Last week, Hanson and her fellow One Nation founder, David Ettridge, were jailed after the party received nearly $500,000 in electoral funding to which it was not entitled because it had been falsely registered.
The Prime Minister, John Howard, said the sentence was excessive, but Mr Abbott denied that Mr Howard or anyone else in the Government had been involved in the attempt to fund actions against One Nation.
“There was myself and two other trustees. We raised … it may not have been $100,000 but it was certainly close to $100,000 and the job of Australians For Honest Politics was to fund court cases against One Nation.” Mr Abbott did not say who contributed.
He said most of the money had been spent trying to get another One Nation defector, Hanson’s former private secretary Barbara Hazelton, to take legal action to stop the payment of $470,000 in public election funding, following the failure of similar action by Mr Sharples.
Ms Hazelton had decided not to go ahead, Mr Abbott said. “By that stage we’d spent a lot of money and the balance … was distributed back to the donors in proportion to their original contribution.”
He said his $10,000 offer to Mr Sharples was made in light of a disputed agreement between them that Mr Sharples would be covered by an open-ended indemnity for the costs of action against Hanson and One Nation.
Mr Abbott had given, in writing, “my personal guarantee to you that you will not be further out of pocket as a result of this action”.
The minister said he believed that promise covered only the $10,000 guarantee he had arranged, but Mr Sharples thought it applied to any legal action.
“Yes, I did make a commitment to Sharples and yes the commitment was to back him to the tune of $10,000,” he said last night, “that being the maximum downside that we could have expected.”

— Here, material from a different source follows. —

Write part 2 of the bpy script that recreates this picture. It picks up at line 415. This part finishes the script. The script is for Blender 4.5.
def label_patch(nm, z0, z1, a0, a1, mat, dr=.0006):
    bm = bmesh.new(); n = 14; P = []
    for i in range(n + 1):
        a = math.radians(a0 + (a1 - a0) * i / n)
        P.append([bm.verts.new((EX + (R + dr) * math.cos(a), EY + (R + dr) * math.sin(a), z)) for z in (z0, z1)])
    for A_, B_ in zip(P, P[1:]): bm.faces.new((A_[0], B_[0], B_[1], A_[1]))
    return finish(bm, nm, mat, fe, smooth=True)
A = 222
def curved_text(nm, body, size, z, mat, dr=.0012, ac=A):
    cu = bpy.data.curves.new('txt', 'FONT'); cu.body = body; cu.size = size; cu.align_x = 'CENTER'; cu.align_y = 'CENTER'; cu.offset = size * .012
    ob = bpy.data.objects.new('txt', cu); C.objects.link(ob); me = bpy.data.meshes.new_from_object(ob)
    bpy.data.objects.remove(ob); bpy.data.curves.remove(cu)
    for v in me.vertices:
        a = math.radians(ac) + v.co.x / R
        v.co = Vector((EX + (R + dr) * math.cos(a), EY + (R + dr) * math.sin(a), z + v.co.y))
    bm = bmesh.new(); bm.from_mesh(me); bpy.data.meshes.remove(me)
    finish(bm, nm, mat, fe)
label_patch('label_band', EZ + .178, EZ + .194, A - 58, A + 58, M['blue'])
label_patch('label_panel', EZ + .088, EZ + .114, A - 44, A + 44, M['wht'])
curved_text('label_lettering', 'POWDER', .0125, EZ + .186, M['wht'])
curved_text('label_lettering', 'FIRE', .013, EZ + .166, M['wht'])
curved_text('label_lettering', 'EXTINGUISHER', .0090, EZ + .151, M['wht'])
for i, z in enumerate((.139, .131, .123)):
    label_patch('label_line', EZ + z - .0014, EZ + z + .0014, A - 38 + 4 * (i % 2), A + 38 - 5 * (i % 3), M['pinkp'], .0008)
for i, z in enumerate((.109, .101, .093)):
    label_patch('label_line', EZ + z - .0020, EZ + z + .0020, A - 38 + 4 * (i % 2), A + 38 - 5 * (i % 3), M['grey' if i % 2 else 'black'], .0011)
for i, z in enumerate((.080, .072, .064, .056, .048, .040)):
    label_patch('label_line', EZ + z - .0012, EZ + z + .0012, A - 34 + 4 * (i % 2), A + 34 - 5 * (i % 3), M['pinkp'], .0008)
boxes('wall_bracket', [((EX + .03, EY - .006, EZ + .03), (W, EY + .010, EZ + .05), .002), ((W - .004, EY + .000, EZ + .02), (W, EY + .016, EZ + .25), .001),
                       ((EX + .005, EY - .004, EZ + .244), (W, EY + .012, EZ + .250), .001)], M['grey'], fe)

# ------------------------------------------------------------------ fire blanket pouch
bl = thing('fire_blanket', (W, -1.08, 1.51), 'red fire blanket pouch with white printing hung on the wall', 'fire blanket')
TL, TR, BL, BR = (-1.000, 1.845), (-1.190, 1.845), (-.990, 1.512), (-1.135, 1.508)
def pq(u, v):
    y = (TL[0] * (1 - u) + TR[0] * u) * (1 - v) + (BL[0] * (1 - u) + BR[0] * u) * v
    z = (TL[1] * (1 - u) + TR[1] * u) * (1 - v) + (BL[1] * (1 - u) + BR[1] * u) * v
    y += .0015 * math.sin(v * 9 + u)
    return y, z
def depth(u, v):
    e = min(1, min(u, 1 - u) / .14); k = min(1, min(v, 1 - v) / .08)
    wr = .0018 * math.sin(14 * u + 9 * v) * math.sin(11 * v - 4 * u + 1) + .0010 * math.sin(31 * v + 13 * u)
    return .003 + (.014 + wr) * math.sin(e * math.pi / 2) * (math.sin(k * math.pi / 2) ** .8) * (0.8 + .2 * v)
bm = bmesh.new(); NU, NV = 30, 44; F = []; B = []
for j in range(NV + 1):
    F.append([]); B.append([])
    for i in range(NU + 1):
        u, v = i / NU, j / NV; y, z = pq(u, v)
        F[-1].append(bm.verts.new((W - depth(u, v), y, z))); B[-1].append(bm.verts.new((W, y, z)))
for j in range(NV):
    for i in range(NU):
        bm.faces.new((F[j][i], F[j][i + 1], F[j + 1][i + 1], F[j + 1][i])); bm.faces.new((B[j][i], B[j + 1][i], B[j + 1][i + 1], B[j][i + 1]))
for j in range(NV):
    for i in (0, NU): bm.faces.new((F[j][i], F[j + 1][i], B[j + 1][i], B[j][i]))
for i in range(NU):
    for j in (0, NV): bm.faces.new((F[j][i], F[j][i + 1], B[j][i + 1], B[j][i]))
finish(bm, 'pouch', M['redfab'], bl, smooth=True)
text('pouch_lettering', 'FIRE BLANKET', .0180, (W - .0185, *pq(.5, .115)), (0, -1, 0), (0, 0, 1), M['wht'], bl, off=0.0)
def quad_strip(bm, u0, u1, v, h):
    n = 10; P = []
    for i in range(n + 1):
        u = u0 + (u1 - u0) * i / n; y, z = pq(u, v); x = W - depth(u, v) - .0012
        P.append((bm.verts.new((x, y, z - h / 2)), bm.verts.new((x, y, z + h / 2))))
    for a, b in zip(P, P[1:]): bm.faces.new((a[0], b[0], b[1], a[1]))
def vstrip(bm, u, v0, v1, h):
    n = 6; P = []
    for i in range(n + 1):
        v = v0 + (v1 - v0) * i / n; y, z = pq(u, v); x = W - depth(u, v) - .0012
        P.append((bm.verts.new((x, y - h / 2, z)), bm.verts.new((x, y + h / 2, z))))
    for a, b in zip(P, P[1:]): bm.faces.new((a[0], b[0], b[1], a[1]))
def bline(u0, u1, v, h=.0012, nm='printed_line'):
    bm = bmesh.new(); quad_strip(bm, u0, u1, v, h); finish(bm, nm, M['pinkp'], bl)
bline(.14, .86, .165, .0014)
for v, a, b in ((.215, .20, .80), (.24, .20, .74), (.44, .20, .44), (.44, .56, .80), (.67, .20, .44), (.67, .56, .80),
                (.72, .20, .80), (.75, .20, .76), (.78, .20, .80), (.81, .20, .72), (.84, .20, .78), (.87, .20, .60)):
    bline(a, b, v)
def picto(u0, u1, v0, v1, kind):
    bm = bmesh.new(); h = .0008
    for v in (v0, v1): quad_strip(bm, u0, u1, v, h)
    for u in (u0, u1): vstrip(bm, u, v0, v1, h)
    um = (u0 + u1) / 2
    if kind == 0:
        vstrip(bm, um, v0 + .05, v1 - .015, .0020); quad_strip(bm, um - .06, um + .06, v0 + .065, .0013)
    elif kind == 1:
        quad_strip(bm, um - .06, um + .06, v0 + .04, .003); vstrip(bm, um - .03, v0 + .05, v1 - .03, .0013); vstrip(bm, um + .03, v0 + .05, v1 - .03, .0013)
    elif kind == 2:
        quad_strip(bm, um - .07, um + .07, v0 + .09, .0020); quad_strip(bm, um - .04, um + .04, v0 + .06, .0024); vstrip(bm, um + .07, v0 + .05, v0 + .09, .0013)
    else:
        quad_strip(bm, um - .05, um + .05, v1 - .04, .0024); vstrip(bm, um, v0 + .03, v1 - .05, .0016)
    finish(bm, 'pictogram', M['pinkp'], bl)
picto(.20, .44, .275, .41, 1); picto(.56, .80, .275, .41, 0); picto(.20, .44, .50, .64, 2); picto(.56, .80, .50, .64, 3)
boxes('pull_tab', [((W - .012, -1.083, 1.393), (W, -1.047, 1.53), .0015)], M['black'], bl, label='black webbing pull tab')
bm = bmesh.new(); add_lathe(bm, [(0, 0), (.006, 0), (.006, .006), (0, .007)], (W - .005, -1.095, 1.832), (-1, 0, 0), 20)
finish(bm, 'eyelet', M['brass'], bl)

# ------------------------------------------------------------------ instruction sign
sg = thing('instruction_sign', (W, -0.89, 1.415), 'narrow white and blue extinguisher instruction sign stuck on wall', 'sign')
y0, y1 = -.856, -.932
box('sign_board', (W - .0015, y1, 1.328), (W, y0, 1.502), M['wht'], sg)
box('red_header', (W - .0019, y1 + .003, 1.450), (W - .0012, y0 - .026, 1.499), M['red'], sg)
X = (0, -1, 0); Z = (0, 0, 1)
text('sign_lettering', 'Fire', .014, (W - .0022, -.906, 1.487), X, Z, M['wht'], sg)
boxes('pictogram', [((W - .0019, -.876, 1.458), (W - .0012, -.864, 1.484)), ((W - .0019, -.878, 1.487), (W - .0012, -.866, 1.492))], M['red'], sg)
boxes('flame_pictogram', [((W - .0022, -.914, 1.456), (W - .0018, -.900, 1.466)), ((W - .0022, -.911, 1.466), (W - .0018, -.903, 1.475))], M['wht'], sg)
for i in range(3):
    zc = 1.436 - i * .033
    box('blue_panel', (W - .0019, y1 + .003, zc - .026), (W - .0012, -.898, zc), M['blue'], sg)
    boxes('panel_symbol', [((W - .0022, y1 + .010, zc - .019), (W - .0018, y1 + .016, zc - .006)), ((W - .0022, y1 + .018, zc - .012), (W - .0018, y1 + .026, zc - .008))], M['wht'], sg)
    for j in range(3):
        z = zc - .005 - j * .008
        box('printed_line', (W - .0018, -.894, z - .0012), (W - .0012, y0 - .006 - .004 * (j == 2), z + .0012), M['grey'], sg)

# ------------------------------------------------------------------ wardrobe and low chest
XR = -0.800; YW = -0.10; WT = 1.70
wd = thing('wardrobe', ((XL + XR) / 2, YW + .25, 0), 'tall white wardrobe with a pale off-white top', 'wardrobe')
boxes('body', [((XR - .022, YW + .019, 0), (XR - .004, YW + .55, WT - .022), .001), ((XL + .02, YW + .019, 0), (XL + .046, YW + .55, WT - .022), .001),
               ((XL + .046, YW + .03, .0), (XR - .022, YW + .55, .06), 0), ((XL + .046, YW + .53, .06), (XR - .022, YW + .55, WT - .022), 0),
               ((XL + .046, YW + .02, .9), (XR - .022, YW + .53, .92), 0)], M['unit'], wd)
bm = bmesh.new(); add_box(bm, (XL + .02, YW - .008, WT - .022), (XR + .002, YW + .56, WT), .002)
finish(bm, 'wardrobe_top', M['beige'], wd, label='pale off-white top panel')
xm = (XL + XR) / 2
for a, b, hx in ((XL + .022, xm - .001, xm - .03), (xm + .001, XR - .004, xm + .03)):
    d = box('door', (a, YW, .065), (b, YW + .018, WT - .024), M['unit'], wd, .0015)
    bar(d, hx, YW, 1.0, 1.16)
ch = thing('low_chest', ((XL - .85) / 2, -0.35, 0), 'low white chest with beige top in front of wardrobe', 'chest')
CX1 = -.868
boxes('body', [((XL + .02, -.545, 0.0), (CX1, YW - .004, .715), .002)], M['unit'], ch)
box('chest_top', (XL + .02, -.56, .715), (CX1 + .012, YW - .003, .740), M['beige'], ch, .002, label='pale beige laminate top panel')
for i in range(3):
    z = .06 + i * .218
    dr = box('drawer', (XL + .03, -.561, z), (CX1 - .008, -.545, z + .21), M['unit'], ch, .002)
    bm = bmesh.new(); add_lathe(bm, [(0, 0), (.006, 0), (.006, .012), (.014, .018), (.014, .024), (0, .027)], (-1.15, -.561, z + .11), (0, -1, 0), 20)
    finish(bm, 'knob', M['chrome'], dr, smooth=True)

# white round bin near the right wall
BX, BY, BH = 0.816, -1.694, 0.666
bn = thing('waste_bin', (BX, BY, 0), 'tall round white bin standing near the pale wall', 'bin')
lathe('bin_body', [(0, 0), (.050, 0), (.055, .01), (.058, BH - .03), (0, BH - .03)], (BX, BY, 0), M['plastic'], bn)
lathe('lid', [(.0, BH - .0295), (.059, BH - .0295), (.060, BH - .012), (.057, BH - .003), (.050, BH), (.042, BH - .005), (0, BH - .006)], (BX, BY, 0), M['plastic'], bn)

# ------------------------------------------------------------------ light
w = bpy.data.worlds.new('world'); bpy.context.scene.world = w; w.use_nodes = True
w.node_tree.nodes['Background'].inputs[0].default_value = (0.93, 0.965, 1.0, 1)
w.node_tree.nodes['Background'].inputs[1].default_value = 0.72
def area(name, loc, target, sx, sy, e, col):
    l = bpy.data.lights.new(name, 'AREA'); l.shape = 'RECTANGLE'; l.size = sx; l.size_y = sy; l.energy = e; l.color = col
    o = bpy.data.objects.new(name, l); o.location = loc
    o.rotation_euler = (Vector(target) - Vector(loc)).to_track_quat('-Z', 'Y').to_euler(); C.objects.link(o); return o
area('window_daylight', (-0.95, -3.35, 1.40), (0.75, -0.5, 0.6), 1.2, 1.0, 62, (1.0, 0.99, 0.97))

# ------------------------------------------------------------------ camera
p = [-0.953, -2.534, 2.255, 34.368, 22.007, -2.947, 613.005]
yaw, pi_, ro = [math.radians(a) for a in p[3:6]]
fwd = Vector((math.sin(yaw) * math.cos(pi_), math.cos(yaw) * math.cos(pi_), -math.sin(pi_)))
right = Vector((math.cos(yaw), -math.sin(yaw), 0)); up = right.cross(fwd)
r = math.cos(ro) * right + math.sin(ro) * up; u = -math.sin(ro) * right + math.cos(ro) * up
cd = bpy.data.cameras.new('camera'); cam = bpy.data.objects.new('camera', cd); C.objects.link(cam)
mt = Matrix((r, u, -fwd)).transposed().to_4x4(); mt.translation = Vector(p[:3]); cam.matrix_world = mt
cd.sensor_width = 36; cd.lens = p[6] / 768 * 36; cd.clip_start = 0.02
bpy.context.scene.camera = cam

But after Mr Sharples went on with other action, incurring big bills, and the original guarantor dropped out, Mr Abbott was facing possible personal liability.
“He claims that the letter that I gave to him at the time … constituted an open-ended indemnity to support any legal action Sharples wanted to implement anywhere involving One Nation.”
So Mr Abbott offered the $10,000 to call it quits. It was not accepted, and he had personally paid Mr Sharples nothing, although he had been prepared to carry the cost.
“It couldn’t come from Australians for Honest Politics because it had no money left in it. I mean, if Sharples had accepted that arrangement I suppose it would’ve come from me.”
Mr Sharples could not be contacted yesterday.